The church, in other words, was no more immune to the disorders of that decade and its aftermath than the rest of society.
How come? Benedict blames clerics and theologians who, in the aftermath of Vatican II, abandoned natural law — the notion that morality is written into human nature itself and can therefore be grasped by human reason — in favor of a more “pragmatic” morality.
Under the new dispensation, “there could no longer be anything that constituted an absolute good, any more than anything fundamentally evil; there could only be relative moral judgments.”
The real world result was that “in various seminaries, homosexual clubs were established, which more or less openly and significantly changed the climate in seminaries.”
The new morality also encouraged a “critical or negative attitude toward hitherto existing tradition,” he writes, in favor of a “new, radically open relationship with the world.”
For one bishop, the German pontiff says, that meant going so far as screening porn for seminarians. In many seminaries, meanwhile, students caught reading his own books, written while he was still a cardinal and known for their doctrinal rigor, would be “considered unsuitable for the priesthood.”

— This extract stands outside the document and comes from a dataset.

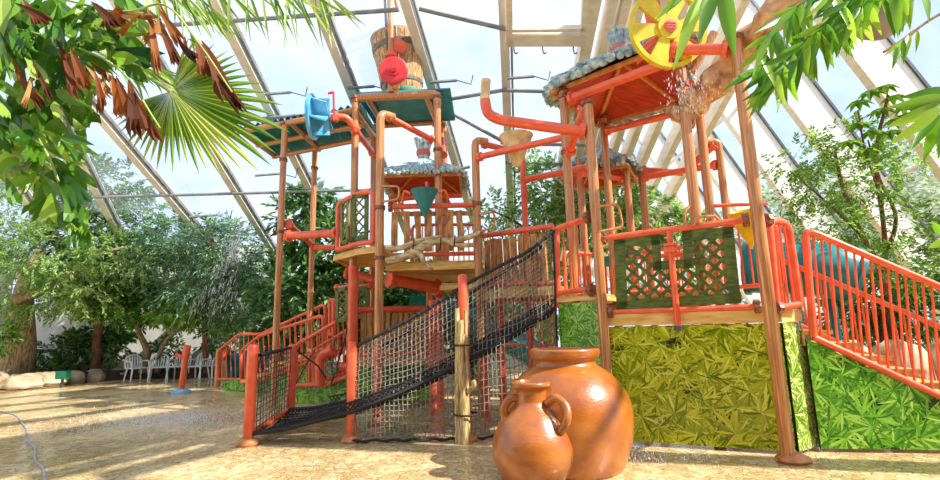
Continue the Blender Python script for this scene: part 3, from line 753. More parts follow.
# right staircase
T0 = V((3.98, 6.1, 0)); TD = V((1.16, -.19, 0)).normalized(); TN = V((TD.y, -TD.x, 0))
def PS(u, v, o=0): return hit(u, v, T0+TN*o, TN)
steps = [(806, 331), (836, 345), (870, 358), (902, 371), (930, 385)]
sp = [PS(*s) for s in steps]
dS = (sp[-1]-sp[0])/4
t = thing('staircase', T0, 'timber staircase coming down to the right behind the near orange stair rail', 'stairs')
k = 0; prev = sp[0].z+.0
for i in range(9):
    a = sp[0]+dS*i
    if a.z < .1: break
    c = a+TD*.14-TN*.55+V((0, 0, -.02))
    M().box(c, (.33, 1.05, .05), (TD, -TN, Z)).build('tread', 'deckedge', t, smooth=False)
    M().box(a-TD*.02-TN*.55+V((0, 0, -.1)), (.03, 1.05, .15), (TD, -TN, Z)).build('riser', 'deck', t, smooth=False)
q0, q1 = PS(812, 339), PS(940, 398.5); sl = (q1-q0)/((q1-q0).dot(TD)); 
end = q0+sl*((q0.z-.05)/-sl.z)
leafpanel('green leaf-print panel under the right staircase', [vert(T0, .04), vert(end, .04), q0-TD*0+V((0, 0, -.03)), V((T0.x, T0.y, q0.z))], TN, 'boardgreen', 'lprintG', 110, .27)
nt0, nt1 = PS(805, 229), PS(940, 287); ntd = (nt1-nt0)/((nt1-nt0).dot(TD)); L_ = 2.6
railing([nt0, nt0+ntd*L_], [q0+V((.02, 0, .02)), q0+sl*L_*.985+V((0, 0, .02))], 30, 'near orange stair railing on the right, above the green leaf panel', .042, .04, .0145)
fo = -1.05
f0, f1 = PS(770, 255, fo), PS(900, 310, fo); fd = (f1-f0)/((f1-f0).dot(TD))
railing([f0, f0+fd*3.0], [f0-V((0, 0, .85)), f0+fd*3.0-V((0, 0, .85))], 24, 'far orange stair railing on the right, behind the near one', .036, .03, .013)
railing([f0+V((-.02, .1, .02)), R3(4.3, 7.4, f0.z+.05)], [f0+V((-.02, .1, -.9)), R3(4.3, 7.4, f0.z-.85)], 3, 'short orange railing at the top of the right staircase', .05, .04, .016)
# teal slide behind the stairs
t = thing('slide', P(800, 330, 8.3), 'teal tube slide behind the orange stair railing on the right', 'slide')
sp_ = smoothpath([P(748, 268, 9.2), P(790, 268, 8.8), P(825, 270, 8.5), P(850, 276, 8.4)], 6)
m = M(); m.tube(sp_, .46, 24, caps=False)
m.build('tube', 'tealdk', t)
for i in (0, len(sp_)//2, len(sp_)-1):
    m = M(); dd, uu, ww = frame_of(sp_[min(i+1, len(sp_)-1)]-sp_[max(i-1, 0)]); m.lathe([(.44, -.04), (.5, -.04), (.5, .04), (.44, .04)], sp_[i], dd, 24); m.build('joint_ring', 'tealdk', t)
for u in (800, 836):
    b = P(u, 330, 8.7); M().tube([V((b.x, b.y, 0)), V((b.x, b.y, 2.2))], .07, 10).build('leg', 'tealdk', t)
# ------------------------------------------------------------------ left tower
zc = P(356, 98, 9.85).z
p1 = P(285, 124, 10.71); p355 = P(355.8, 98, 9.85); p374 = P(374, 134, 11.35); p2 = P(315, 150, 12.5)
p437 = P(437, 93, 9.75); p444 = P(443.5, 124, 11.2)
zL = (p1.z+p2.z)/2
pole(p1, 0, 'tall copper pole at the far left of the play tower, under the canopy end', .07, mat='copper', collars=(P(285, 160, 10.71).z, P(281, 232, 10.71).z))
pole(p2, 0, 'copper pole behind the orange stairs, rising to the canopy back edge', .07, collars=(P(314, 168, 12.5).z, P(311, 246, 12.5).z))
pole(p355, 0, 'copper pole at the front left corner of the bucket canopy', .075, mat='copper', collars=(p355.z-.08,))
pole(p374, 0, 'copper pole at the rear left corner of the bucket canopy', .075, cap=False)
zd = P(430, 261, 8.95).z
pole(p437, zd, 'copper pole at the front right corner of the bucket canopy', .075, cap=False, collars=(p437.z-.1, P(434, 150, 9.75).z))
pole(p444, zd, 'copper pole at the rear right corner of the bucket canopy', .075, bend=(-.25, .1, .05))
b379 = P(379.8, 113, 8.9); b379.x = P(379.5, 240, 8.9).x
pole(b379, 0, 'thick copper pole with a bent top left of the picket balcony', .08, bend=(.2, .25, .02), collars=(P(380, 208, 8.9).z, P(380, 258, 8.9).z))
p478 = P(475, 140, 8.95)
pole(p478, 0, 'grey-brown pole with a bent top right of the picket balcony', .072, bend=(.22, .15, .02), collars=(P(478, 204, 8.95).z, P(478, 234, 8.95).z))
tag(M().tube([P(439.5, 283, 10.2), V((P(440, 350, 10.2).x, 10.2, 0))], .08, 12).build('support_pole', 'orange'), 'orange post under the picket balcony deck', 'pole')
tag(M().tube([P(353.5, 266, 9.8), V((P(353.5, 300, 9.8).x, 9.8, 0))], .1, 12).build('support_pole', 'orange'), 'orange-brown post under the raised corner deck corner', 'pole')
tag(M().tube([P(429, 262, 11.4), V((P(429, 300, 11.4).x, 11.4, 0))], .07, 12).build('support_pole', 'ochre'), 'pale ochre post behind the picket balcony', 'pole')
pipe([P(389, 117, 9.1), P(432, 140, 9.72)], .06, 'orange pipe slanting down right under the bucket canopy', (0, 1))
pipe([P(441, 128, 10.9), P(444, 155, 9.9)], .05, 'short orange pipe at the rear right canopy pole', (1,))
pipe([P(484, 144, 9.1), P(512, 151, 9.6)], .06, 'short orange pipe from the bent grey-brown pole to the bell', (0,))
pipe([P(335, 117, 9.5), P(347, 117, 9.6), P(356, 131, 9.75), P(373, 153, 11.2)], .07, 'orange pipe feeding the blue wheel through the canopy pole', (0, 2, 3))
# canopies of corrugated sheet
def sheet(m, a, b, c, d, waves, amp=.042):
    """a-b one ridge side, c-d the other; ridges run a->b"""
    n = waves*4; vs = []; fs = []
    for i in range(n+1):
        s = i/n; o = Z*(amp*math.sin(2*PI*s*waves))
        vs += [a.lerp(d, s)+o, b.lerp(c, s)+o]
    for i in range(n): fs.append((2*i, 2*i+1, 2*i+3, 2*i+2))
    m.add(vs, fs); vs2 = [V(v)+Z*.012 for v in vs]; m.add(vs2, [f[::-1] for f in fs])
q = [V((p.x, p.y, zc)) for p in (p355, p437, p444, p374)]
t = thing('canopy', q[0], 'teal corrugated canopy carrying the wooden bucket', 'canopy')
exr = V((.28, .0, 0))
m = M(); sheet(m, q[0]+V((0, .02, .1)), q[1]+exr+V((0, .02, .1)), q[2]+exr+V((0, .1, .1)), q[3]+V((0, .1, .1)), 13); m.build('sheet', 'teal', t)
M().tube(bent([q[0]-Z*.25, q[0], q[1], q[1]-Z*.25], .12), .085, 12).build('beam', 'copper', t)
for a, b in ((q[3], q[2]), (q[0].lerp(q[1], .14), q[3].lerp(q[2], .14)), (q[0].lerp(q[1], .86), q[3].lerp(q[2], .9))): M().tube([a, b], .065, 10).build('beam', 'copper', t)
r0, r1, r2, r3 = V((p1.x, p1.y, zL)), V((p355.x, p355.y, zL-.12)), V((p374.x, p374.y, zL-.12)), V((p2.x, p2.y, zL))
exl = (r0-r1).normalized()*1.5
t = thing('canopy', r0, 'teal corrugated canopy sloping left from the bucket canopy to the palm leaf', 'canopy')
m = M(); sheet(m, r0+exl+V((0, 0, .11)), r3+exl+V((0, .15, .11)), r2+V((0.1, .15, .11)), r1+V((.1, 0, .11)), 19); m.build('sheet', 'teal', t)
for a, b in ((r0+exl, r1), (r0.lerp(r3, .5)+exl, r1.lerp(r2, .5)), (r3+exl, r2), (r1, r2), (r0.lerp(r1, .08), r3.lerp(r2, .08)), (r0+exl*.95, r3+exl*.95)): M().tube([a, b], .065, 10).build('beam', 'copper', t)
# bucket
bc = P(403, 88, 10.45); bc.z = zc+.22
t = thing('tipping_bucket', bc, 'big wooden tipping bucket with iron bands on the teal canopy', 'bucket')
ax = V((-.07, -.05, 1)).normalized(); hB = 1.42
m = M(); n = 22; prof = []
d, u, w = frame_of(ax)
for i in range(n):
    a0, a1 = 2*PI*(i+.04)/n, 2*PI*(i+.96)/n
    vs = []
    for rr, h in ((.43, .12), (.63, hB)):
        for a in (a0, a1): vs.append(bc+ax*h+(u*math.cos(a)+w*math.sin(a))*rr)
        for a in (a1, a0): vs.append(bc+ax*h+(u*math.cos(a)+w*math.sin(a))*(rr-.05))
    m.add(vs, [(0, 1, 5, 4), (1, 2, 6, 5), (2, 3, 7, 6), (3, 0, 4, 7), (4, 5, 6, 7), (3, 2, 1, 0)])
m.build('staves', 'barrel', t, smooth=False)
for h0, h1 in ((.3, .38), (1.06, 1.18)):
    r = lambda h: .43+.2*(h-.12)/(hB-.12)+.012
    m = M(); m.lathe([(r(h0)-.02, h0), (r(h0), h0), (r(h1), h1), (r(h1)-.02, h1)], bc, ax, 40); m.build('iron_band', 'iron', t)
m = M(); m.lathe([(0, 0), (.38, 0), (.43, .06), (.44, .14), (0, .14)], bc, ax, 32); m.build('base', 'mint', t)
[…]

The looseness of those years also affected how the church handled cases of abusive priests, who we now know targeted mostly boys and young men. In church proceedings, “the rights of the accused had to be guaranteed” above all else, “to an extent that factually excluded any conviction at all.”
Such absolutism in defense of the accused was incorrectly seen as a “conciliar” requirement — anything less was a betrayal of Vatican II. Hence the cover-ups and shuffling around of abusive priests.
You will note that the key to abnegating Christianity, even in the Church, is the redefinition of evil. The existence of evil is not, and has never been, a philosophical problem for Christianity. To the contrary, in the absence of the existence of evil, there is simply no need for the Incarnation of Jesus Christ, his Crucifixion, his Resurrection, salvation, or the Christian faith.